Last week I wrote about the $2 million contract the state has with Holland & Hart to handle legal issues for the Alaska Industrial Development & Export Authority.
The state invited the company to claim that the per hour rate paid to former Gov. Sean Parnell and others was a trade secret. The law firm has yet to take up the state on its illegal offer, but the state redacted the information from the document released to me.
The Dunleavy administration has another contract with Holland & Hart for statehood defense, this one for “strategy advice concerning public policy and litigations related to state’s rights and natural resource extraction.”
This no-bid contract was approved February 2, 2022 for $50,000 under a portion of the procurement laws that allows no-bid contracts of up to $50,000.
Former Sen. Drue Pearce, the government affairs director for the company, was hired at $450 an hour. Partner Kyle Parker was hired at $680 an hour. I don’t know why the trade secret claim was not made about those amounts.
The $50,000 contract with Holland & Hart expired on June 30, 2022. That should have been the end of it.
Amendment No. 1 was to extend the contract to December 30, 2022. But Amendment 1 was not signed until January 12, 2023. This was after the extension period was over.
Barry Jackson, a retired state employee who worked in state procurement for decades, looked at this contract and others at my request.
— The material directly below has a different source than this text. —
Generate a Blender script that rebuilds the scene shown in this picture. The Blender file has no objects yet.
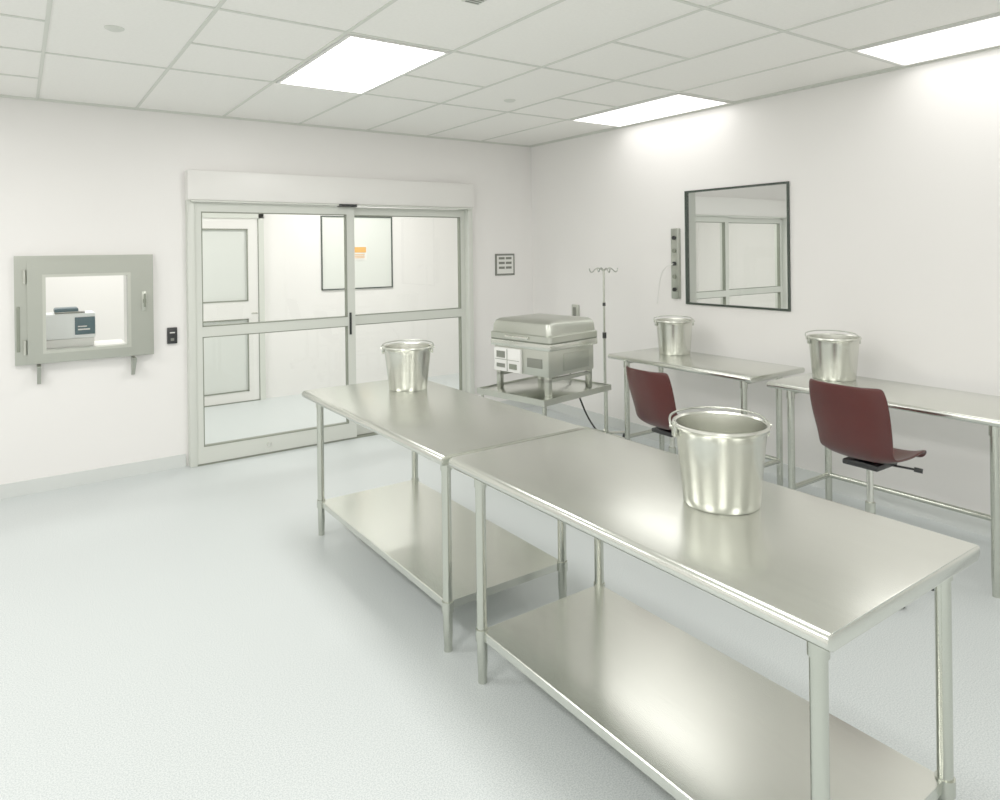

He said that once the contract expired on June 30, 2022, it could not be renewed.
“The contract was expired and invalid both before and after Amendment 1 was signed,” Jackson said. “Further, the contractor did not date its signature so it is unknown when the contractor signed faulty Amendment 1.”
Amendment 2 to the contract entered the picture sometime later to give $20,000 more to Holland & Hart and extend the contract to April 30, 2023. The contract had expired the previous June so it could not be extended.
We don’t know when Amendment 2 came about because neither the state nor the contractor signed Amendment 2, “making the amendment legally ineffective, even if Amendment 1 had been legally effective, which it wasn’t,” Jackson said.
That brings us to Amendment 3, signed by both parties April 25, 2023 to increase the total contract to $100,000 and extend it to August 31, 2023.
Amendment 3 was legally invalid because Amendment 1 and Amendment 2 were legally invalid.
A big part of defending our rights as a state is making sure that the attorney general’s office follows the law.